This season I find myself returning to a story we learned in childhood. In “A Christmas Carol,” Ebenezer Scrooge is shown his world by three spirits so he might understand the true cost of choices made in pursuit of profit. In its own way, Sussex County is being offered a similar visitation through the Atlantic Fields proposal on Route 24.
Were the spirit of holidays past to visit, it would show quiet country roads, open fields and a time when families could reach church services and school concerts without sitting through long lines at a single light. It would show a community rooted in small shops and local traditions rather than endless commercial sprawl.
The spirit of holidays present would guide us to Route 1 and Route 24 today. We would see brake lights stretching into the distance, families leaving hours early for a candle lighting or Christmas Eve meal because traffic has become impossible to predict. We would see first responders inching through clogged corridors. We would see shoppers navigating more than 120 outlet stores that already strain these roads every day.
And then the spirit of holidays yet to come would reveal the future should Atlantic Fields rise along Route 24. We would witness that roadway overwhelmed with tens of thousands more cars each day, long before any promised improvements could appear. We would see tractor-trailers cutting through what was once farmland, their headlights sweeping across country roads late into the night. Storefronts in Lewes and Rehoboth Beach would sit dark as local retailers struggle to compete or even staff their shops. The peace of Advent and the stillness of Christmas Eve would be drowned out by the constant noise of a place built for consumption rather than community.

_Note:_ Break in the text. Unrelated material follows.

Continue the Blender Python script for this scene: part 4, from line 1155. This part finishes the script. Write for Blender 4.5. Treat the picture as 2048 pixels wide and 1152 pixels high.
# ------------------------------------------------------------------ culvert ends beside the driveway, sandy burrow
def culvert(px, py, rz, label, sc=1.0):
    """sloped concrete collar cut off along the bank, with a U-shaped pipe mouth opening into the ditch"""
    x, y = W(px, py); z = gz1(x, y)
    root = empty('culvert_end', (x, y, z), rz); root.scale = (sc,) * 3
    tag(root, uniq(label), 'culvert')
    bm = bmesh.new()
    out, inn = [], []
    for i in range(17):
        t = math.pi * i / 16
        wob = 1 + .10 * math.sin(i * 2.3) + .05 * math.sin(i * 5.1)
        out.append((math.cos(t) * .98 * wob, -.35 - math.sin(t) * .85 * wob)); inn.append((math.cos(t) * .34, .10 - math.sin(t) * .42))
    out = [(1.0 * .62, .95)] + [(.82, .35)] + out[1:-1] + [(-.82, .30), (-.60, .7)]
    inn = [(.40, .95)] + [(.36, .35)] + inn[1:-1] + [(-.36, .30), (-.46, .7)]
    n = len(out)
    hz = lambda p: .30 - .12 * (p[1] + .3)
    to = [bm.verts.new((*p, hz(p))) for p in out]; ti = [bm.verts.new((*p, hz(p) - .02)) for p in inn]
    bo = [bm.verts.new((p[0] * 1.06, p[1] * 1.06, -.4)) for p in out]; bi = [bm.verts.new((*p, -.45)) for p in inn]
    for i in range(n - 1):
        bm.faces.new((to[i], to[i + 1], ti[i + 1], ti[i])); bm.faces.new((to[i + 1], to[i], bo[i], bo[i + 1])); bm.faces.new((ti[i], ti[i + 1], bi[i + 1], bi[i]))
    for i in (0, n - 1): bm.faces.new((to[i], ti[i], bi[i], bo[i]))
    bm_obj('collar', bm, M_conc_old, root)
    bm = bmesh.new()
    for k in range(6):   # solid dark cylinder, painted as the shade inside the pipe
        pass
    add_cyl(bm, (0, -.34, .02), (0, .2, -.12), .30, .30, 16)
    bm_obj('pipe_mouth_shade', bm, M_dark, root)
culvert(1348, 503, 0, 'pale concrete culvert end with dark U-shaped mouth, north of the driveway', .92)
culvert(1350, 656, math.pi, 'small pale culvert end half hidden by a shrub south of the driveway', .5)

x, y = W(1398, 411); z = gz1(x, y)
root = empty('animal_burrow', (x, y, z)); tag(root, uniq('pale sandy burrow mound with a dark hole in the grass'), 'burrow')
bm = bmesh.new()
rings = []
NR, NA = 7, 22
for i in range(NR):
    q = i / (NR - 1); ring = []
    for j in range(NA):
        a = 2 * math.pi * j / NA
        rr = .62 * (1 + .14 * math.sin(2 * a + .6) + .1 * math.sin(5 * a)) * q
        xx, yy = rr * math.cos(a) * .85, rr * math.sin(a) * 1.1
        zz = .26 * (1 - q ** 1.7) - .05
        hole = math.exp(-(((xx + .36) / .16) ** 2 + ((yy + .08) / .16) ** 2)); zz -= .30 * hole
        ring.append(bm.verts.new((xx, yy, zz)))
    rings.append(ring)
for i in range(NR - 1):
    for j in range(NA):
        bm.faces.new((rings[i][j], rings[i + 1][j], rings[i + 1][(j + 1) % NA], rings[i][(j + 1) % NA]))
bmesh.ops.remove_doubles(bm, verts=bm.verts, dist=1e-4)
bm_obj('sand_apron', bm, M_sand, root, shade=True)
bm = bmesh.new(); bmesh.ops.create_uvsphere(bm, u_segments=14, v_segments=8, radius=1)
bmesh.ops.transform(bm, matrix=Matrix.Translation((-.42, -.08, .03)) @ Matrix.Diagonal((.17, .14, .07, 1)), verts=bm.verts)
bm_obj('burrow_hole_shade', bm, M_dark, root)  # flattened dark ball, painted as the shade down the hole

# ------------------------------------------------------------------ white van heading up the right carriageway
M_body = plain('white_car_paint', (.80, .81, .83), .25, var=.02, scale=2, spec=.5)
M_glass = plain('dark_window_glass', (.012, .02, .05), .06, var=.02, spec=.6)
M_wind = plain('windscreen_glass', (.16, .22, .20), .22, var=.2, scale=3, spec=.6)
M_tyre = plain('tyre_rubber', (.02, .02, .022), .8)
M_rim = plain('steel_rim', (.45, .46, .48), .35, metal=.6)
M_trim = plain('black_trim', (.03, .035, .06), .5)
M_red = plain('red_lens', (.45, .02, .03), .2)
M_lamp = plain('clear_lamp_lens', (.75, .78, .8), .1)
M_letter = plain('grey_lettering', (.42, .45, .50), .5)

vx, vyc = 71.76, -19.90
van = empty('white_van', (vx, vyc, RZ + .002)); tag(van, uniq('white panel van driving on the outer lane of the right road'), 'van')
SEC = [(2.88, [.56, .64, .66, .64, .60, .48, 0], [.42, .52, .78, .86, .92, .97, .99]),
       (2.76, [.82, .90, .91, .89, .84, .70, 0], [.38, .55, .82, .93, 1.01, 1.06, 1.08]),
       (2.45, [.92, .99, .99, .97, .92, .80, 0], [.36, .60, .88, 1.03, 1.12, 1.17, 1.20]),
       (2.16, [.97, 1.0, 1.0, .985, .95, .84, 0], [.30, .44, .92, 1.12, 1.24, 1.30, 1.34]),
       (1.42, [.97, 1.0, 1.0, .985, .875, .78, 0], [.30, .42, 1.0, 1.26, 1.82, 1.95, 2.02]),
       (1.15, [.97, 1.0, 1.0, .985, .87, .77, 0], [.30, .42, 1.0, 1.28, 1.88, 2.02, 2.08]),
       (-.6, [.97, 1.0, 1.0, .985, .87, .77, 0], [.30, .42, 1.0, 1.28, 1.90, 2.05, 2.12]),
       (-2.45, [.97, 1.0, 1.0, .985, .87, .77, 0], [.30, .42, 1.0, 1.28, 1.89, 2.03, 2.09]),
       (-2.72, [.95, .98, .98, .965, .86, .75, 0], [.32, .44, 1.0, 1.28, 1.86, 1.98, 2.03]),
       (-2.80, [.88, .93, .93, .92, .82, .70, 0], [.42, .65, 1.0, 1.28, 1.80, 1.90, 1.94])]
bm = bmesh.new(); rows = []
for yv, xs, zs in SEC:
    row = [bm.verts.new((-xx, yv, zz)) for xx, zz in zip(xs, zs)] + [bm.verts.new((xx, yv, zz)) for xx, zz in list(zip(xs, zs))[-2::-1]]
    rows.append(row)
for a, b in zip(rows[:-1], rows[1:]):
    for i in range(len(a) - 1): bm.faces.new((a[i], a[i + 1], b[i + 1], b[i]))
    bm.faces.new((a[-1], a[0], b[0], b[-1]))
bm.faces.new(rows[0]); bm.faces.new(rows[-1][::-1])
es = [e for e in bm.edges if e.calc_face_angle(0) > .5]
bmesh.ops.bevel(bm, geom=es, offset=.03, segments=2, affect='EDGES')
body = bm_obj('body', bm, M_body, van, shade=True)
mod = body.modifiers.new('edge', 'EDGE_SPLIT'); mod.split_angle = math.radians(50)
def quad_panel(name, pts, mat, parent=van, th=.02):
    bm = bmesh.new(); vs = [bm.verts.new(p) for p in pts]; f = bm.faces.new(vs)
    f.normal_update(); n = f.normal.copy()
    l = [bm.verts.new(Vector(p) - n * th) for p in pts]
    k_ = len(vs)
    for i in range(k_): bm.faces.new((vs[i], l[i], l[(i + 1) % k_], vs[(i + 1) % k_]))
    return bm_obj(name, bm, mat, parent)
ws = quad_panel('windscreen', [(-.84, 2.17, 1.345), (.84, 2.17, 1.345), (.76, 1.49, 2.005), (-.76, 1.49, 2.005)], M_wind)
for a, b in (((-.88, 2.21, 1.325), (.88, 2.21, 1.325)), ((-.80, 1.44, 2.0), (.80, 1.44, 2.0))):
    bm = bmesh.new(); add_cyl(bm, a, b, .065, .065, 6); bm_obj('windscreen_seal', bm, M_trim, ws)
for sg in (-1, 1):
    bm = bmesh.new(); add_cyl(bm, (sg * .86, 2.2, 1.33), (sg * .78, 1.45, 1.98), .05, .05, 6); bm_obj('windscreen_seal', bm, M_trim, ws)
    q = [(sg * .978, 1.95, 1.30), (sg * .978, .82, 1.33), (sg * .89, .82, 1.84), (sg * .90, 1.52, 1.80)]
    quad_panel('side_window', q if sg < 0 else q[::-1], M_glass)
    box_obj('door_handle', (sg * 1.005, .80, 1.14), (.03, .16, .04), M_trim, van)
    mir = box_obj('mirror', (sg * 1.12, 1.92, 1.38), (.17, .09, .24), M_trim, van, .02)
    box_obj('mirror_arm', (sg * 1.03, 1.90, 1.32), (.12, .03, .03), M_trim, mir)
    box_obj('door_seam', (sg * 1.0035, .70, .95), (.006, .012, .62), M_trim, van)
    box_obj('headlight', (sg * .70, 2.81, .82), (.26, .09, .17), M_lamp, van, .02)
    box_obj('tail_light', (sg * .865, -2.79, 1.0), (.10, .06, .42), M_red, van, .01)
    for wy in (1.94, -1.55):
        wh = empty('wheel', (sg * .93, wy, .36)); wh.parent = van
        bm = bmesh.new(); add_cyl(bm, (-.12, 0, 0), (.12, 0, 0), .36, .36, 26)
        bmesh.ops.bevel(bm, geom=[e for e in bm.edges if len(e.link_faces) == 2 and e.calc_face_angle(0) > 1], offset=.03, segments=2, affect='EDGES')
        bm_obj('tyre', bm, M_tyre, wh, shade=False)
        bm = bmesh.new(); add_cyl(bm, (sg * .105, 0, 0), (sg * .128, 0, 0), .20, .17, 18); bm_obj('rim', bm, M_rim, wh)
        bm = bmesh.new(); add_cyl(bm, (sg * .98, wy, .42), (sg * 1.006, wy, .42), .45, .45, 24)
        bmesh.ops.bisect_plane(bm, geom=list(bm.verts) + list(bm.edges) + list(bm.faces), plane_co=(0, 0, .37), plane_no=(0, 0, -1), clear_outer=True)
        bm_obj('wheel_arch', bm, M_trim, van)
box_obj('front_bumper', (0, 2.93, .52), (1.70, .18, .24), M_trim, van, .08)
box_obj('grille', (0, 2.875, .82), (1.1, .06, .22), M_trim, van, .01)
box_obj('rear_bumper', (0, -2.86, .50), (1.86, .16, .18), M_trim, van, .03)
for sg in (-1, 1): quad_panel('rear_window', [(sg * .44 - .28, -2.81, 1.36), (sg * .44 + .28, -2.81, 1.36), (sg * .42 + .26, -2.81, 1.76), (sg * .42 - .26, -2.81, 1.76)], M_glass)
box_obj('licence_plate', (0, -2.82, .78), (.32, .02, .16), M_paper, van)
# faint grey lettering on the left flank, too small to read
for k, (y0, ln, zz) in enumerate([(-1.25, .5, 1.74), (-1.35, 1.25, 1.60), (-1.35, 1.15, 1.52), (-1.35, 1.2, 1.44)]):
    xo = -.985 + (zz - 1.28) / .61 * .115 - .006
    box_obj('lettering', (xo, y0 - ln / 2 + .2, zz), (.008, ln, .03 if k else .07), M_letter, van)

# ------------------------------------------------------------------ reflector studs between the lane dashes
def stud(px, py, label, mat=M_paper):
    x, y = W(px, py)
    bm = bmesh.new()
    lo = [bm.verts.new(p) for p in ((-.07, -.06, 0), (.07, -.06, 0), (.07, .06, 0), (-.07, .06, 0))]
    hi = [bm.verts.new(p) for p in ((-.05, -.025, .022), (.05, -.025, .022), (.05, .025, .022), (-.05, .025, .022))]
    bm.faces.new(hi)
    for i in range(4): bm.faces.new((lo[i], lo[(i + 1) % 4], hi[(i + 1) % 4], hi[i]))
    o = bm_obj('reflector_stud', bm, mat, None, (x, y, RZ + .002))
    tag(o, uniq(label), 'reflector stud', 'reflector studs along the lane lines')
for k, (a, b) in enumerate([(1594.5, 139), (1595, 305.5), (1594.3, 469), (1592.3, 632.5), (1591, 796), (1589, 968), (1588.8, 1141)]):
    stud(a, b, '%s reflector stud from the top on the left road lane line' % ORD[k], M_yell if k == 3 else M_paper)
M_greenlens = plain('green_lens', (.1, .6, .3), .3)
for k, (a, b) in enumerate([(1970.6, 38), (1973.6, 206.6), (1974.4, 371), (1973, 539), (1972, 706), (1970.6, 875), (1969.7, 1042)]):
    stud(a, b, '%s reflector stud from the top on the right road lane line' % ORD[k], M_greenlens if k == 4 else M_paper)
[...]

Yet in Dickens’ tale, Scrooge awakens with the courage to choose a better way. He learns that generosity and care for one’s neighbors are worth far more than any short-lived gain. That is the lesson this season offers us. We honor it by protecting what makes our towns livable and by choosing stewardship over excess.
Atlantic Fields does not have to be our future in a place that cannot support it. The spirits have shown the path. Now it is up to us to choose it.